Just to zoom out a bit, what makes stop-motion animation special for you?
This is difficult for me to answer succinctly, but I have always preferred stop motion to 3DCG animation because there is a warmth and tactility that I feel lacking in straight 3DCG. I like 3DCG when it uses scanned materials like Possessions (Tsukumo, Shuhei Morita, 2013) which used scanned washi paper to give texture to the 3D surfaces. Also, stop motion animators are a special breed of artist. Their attention to detail and dedication to their craft results in works that are truly pleasure to watch. The Morc Comadori Animation Festival in Asagaya last year had Anita Killi from Norway presenting her work in progress Christmas Survivors and it was incredible.
Going back to 2D animation, Cagil Harmandar will be at the festival with her work. If I were to be glib, after viewing some of her early work, I would say that the tactility and physicality of anxious bodies and pastel colours made me think of Yoko Mizushiri.
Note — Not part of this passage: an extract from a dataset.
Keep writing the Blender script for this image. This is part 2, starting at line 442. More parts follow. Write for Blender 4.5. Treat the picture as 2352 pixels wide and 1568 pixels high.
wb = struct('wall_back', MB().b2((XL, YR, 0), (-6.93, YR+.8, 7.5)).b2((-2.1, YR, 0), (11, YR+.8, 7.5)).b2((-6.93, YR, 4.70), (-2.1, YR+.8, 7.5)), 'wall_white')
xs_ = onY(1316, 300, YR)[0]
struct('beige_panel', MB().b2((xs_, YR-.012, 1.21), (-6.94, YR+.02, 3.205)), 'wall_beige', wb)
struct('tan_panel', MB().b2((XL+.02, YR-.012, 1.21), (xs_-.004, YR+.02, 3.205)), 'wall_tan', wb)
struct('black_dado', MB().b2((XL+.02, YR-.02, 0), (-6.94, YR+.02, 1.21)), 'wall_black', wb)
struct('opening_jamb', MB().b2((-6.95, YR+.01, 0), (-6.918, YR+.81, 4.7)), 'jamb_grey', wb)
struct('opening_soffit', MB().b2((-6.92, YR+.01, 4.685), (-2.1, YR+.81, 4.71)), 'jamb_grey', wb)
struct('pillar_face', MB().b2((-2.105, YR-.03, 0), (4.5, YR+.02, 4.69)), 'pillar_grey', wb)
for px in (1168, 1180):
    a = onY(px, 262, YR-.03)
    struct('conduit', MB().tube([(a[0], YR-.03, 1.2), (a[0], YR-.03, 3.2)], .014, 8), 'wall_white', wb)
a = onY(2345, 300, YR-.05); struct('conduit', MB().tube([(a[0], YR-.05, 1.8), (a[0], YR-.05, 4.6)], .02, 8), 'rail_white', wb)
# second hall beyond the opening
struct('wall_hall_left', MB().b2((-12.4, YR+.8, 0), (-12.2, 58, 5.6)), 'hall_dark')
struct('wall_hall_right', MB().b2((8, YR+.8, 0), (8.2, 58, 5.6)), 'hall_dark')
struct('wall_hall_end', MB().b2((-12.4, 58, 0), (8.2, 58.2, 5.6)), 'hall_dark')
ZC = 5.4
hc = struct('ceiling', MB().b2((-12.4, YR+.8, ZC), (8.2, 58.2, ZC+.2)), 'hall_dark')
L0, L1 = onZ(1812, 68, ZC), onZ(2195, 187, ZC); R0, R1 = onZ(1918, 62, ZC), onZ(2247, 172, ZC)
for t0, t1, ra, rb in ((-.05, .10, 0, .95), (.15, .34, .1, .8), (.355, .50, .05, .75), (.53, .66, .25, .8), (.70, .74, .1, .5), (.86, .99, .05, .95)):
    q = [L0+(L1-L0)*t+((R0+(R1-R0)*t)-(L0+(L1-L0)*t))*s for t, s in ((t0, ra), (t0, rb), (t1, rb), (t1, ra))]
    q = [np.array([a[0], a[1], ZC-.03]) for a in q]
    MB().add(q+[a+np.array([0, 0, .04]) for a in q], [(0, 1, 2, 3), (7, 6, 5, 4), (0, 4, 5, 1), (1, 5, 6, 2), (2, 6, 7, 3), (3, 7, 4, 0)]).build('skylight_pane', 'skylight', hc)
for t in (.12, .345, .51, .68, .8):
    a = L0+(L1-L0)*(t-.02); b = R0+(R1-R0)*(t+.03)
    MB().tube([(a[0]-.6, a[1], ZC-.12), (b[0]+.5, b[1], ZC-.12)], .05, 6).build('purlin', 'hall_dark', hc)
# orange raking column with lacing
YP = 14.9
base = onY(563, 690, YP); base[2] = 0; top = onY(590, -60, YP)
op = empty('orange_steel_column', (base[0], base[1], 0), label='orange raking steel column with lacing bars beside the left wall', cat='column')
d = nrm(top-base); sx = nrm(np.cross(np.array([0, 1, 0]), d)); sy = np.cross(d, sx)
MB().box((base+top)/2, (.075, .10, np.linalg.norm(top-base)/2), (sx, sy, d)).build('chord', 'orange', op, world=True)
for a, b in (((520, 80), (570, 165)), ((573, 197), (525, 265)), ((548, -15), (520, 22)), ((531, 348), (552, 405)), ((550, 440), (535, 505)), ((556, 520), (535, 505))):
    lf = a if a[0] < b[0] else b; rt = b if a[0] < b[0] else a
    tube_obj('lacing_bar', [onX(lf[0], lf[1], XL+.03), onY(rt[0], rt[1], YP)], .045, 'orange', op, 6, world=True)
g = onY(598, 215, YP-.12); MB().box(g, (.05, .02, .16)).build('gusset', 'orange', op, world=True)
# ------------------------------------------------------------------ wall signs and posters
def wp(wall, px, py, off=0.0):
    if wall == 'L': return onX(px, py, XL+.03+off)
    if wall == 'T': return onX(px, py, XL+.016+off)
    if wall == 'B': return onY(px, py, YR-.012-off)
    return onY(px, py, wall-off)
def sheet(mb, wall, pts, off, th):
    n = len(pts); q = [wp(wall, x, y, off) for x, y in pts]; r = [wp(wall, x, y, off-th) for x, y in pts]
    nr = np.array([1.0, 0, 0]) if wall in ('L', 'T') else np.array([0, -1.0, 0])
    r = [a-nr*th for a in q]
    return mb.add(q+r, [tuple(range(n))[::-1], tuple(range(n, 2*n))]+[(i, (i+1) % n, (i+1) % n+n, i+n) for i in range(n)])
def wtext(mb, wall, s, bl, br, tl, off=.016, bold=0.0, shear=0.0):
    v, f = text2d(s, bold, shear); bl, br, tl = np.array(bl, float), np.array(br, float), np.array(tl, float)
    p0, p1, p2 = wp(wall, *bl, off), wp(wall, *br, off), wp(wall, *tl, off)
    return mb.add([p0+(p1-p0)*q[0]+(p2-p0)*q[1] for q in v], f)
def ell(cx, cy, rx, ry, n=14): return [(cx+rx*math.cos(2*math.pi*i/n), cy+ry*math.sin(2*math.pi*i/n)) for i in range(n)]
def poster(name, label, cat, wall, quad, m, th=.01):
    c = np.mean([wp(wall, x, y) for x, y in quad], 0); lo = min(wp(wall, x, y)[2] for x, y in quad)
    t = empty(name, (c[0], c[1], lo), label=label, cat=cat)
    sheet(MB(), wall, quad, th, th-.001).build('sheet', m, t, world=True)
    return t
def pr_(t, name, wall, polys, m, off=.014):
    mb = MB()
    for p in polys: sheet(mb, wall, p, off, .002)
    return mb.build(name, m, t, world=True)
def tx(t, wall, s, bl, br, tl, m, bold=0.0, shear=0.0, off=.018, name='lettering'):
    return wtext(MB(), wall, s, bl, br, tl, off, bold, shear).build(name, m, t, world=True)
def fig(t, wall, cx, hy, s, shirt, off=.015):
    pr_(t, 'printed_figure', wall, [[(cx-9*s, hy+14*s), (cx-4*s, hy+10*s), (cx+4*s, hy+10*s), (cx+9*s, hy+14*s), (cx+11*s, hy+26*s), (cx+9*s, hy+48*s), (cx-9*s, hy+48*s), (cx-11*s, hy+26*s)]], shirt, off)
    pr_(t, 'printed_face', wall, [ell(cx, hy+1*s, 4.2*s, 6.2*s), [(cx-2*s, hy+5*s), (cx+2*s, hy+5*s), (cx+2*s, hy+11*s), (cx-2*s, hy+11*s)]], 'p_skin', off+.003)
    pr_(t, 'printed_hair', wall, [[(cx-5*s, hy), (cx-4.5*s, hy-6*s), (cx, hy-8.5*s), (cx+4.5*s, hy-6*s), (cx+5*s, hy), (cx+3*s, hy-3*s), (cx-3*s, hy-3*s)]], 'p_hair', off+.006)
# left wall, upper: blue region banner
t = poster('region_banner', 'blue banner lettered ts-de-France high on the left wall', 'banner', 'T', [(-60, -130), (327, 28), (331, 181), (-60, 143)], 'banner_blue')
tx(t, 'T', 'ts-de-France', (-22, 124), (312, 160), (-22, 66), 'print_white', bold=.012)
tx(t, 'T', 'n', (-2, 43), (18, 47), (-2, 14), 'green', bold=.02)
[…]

How would you introduce her and her work to potential viewers?
Cagil is a Turkish animator who has studied at Tufts in Boston and is currently studying in Japan. I would describe her as an artist who is on a journey artistically. Her works are quite personal in nature and have a sense of spontaneity about them. She started off as a painter and approaches animation from the perspective of an animator, but her current project is about pushing boundaries artistically as she grapples with the nature of animation as an art form. I saw a preview of her lecture that she will do at Nippon Connection before she left for Frankfurt and it was fascinating and very engaging. I am looking forward to hearing how the audience at Nippon Connection responds to her work.

Thanks for taking the time to answer the questions!
My thanks go out to Catherine Monroe Hotes. You can read some of her work on her site here.
Animation Across Borders – A Selection Of Independent Shorts plays as part of the Nippon Animation section on June 02 at 11:30 at NAXOS cinema. The animators Çagil Harmandar and Maya Yonesho will be present at the event.
Cagil Harmandar was also at Nippon Connection to present Tokyo University of the Arts: Animation Shorts on May 30.